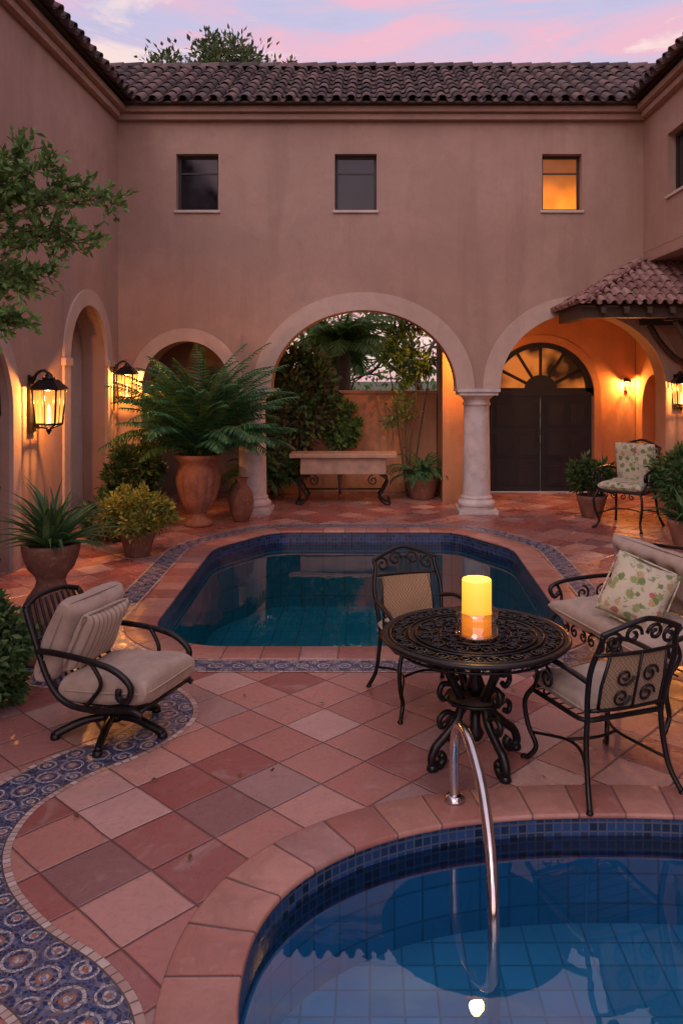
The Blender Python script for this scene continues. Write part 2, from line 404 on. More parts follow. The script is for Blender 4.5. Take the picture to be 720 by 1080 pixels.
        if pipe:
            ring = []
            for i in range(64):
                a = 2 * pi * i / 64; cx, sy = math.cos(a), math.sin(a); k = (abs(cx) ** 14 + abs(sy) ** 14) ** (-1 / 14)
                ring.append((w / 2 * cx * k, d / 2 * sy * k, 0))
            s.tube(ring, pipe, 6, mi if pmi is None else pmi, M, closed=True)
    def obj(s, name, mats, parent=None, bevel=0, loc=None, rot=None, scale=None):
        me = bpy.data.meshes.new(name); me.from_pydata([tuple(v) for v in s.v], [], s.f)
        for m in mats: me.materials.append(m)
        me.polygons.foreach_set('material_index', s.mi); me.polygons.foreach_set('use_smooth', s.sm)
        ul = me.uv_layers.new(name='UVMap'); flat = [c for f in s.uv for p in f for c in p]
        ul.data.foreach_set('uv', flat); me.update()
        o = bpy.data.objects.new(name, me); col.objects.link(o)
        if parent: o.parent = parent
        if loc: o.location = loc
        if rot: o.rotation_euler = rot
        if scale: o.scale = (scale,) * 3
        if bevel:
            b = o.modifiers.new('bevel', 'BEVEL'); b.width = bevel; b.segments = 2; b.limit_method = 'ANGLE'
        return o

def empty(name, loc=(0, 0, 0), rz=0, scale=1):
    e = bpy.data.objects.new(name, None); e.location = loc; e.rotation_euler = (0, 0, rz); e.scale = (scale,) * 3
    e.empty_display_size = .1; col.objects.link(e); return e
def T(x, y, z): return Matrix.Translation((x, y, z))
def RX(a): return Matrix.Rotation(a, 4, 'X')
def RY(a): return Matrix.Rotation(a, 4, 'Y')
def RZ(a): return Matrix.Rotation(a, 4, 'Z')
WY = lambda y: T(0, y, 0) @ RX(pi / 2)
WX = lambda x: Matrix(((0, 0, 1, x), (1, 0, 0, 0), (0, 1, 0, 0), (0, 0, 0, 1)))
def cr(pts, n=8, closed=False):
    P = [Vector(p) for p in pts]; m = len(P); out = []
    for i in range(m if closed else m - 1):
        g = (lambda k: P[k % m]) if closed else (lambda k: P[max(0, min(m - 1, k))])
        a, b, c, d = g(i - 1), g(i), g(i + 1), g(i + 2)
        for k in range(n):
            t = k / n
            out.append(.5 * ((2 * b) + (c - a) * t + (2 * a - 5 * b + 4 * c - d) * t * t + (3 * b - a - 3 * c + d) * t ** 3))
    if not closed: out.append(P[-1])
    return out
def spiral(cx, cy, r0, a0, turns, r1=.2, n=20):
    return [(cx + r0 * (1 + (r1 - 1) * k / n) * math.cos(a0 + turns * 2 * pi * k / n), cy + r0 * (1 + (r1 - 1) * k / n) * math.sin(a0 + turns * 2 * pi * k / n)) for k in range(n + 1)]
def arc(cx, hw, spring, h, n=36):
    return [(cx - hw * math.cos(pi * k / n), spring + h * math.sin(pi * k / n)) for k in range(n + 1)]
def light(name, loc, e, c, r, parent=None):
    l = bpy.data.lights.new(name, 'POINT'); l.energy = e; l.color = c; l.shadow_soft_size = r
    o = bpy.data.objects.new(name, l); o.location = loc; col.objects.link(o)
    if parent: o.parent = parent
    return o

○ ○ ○

Without the pictures, write out the whole listing above exactly as it appears.

SOLUTION TO THE EXERCISE:
The Blender Python script for this scene continues. Write part 2, from line 404 on. More parts follow. The script is for Blender 4.5. Take the picture to be 720 by 1080 pixels.
        if pipe:
            ring = []
            for i in range(64):
                a = 2 * pi * i / 64; cx, sy = math.cos(a), math.sin(a); k = (abs(cx) ** 14 + abs(sy) ** 14) ** (-1 / 14)
                ring.append((w / 2 * cx * k, d / 2 * sy * k, 0))
            s.tube(ring, pipe, 6, mi if pmi is None else pmi, M, closed=True)
    def obj(s, name, mats, parent=None, bevel=0, loc=None, rot=None, scale=None):
        me = bpy.data.meshes.new(name); me.from_pydata([tuple(v) for v in s.v], [], s.f)
        for m in mats: me.materials.append(m)
        me.polygons.foreach_set('material_index', s.mi); me.polygons.foreach_set('use_smooth', s.sm)
        ul = me.uv_layers.new(name='UVMap'); flat = [c for f in s.uv for p in f for c in p]
        ul.data.foreach_set('uv', flat); me.update()
        o = bpy.data.objects.new(name, me); col.objects.link(o)
        if parent: o.parent = parent
        if loc: o.location = loc
        if rot: o.rotation_euler = rot
        if scale: o.scale = (scale,) * 3
        if bevel:
            b = o.modifiers.new('bevel', 'BEVEL'); b.width = bevel; b.segments = 2; b.limit_method = 'ANGLE'
        return o

def empty(name, loc=(0, 0, 0), rz=0, scale=1):
    e = bpy.data.objects.new(name, None); e.location = loc; e.rotation_euler = (0, 0, rz); e.scale = (scale,) * 3
    e.empty_display_size = .1; col.objects.link(e); return e
def T(x, y, z): return Matrix.Translation((x, y, z))
def RX(a): return Matrix.Rotation(a, 4, 'X')
def RY(a): return Matrix.Rotation(a, 4, 'Y')
def RZ(a): return Matrix.Rotation(a, 4, 'Z')
WY = lambda y: T(0, y, 0) @ RX(pi / 2)
WX = lambda x: Matrix(((0, 0, 1, x), (1, 0, 0, 0), (0, 1, 0, 0), (0, 0, 0, 1)))
def cr(pts, n=8, closed=False):
    P = [Vector(p) for p in pts]; m = len(P); out = []
    for i in range(m if closed else m - 1):
        g = (lambda k: P[k % m]) if closed else (lambda k: P[max(0, min(m - 1, k))])
        a, b, c, d = g(i - 1), g(i), g(i + 1), g(i + 2)
        for k in range(n):
            t = k / n
            out.append(.5 * ((2 * b) + (c - a) * t + (2 * a - 5 * b + 4 * c - d) * t * t + (3 * b - a - 3 * c + d) * t ** 3))
    if not closed: out.append(P[-1])
    return out
def spiral(cx, cy, r0, a0, turns, r1=.2, n=20):
    return [(cx + r0 * (1 + (r1 - 1) * k / n) * math.cos(a0 + turns * 2 * pi * k / n), cy + r0 * (1 + (r1 - 1) * k / n) * math.sin(a0 + turns * 2 * pi * k / n)) for k in range(n + 1)]
def arc(cx, hw, spring, h, n=36):
    return [(cx - hw * math.cos(pi * k / n), spring + h * math.sin(pi * k / n)) for k in range(n + 1)]
def light(name, loc, e, c, r, parent=None):
    l = bpy.data.lights.new(name, 'POINT'); l.energy = e; l.color = c; l.shadow_soft_size = r
    o = bpy.data.objects.new(name, l); o.location = loc; col.objects.link(o)
    if parent: o.parent = parent
    return o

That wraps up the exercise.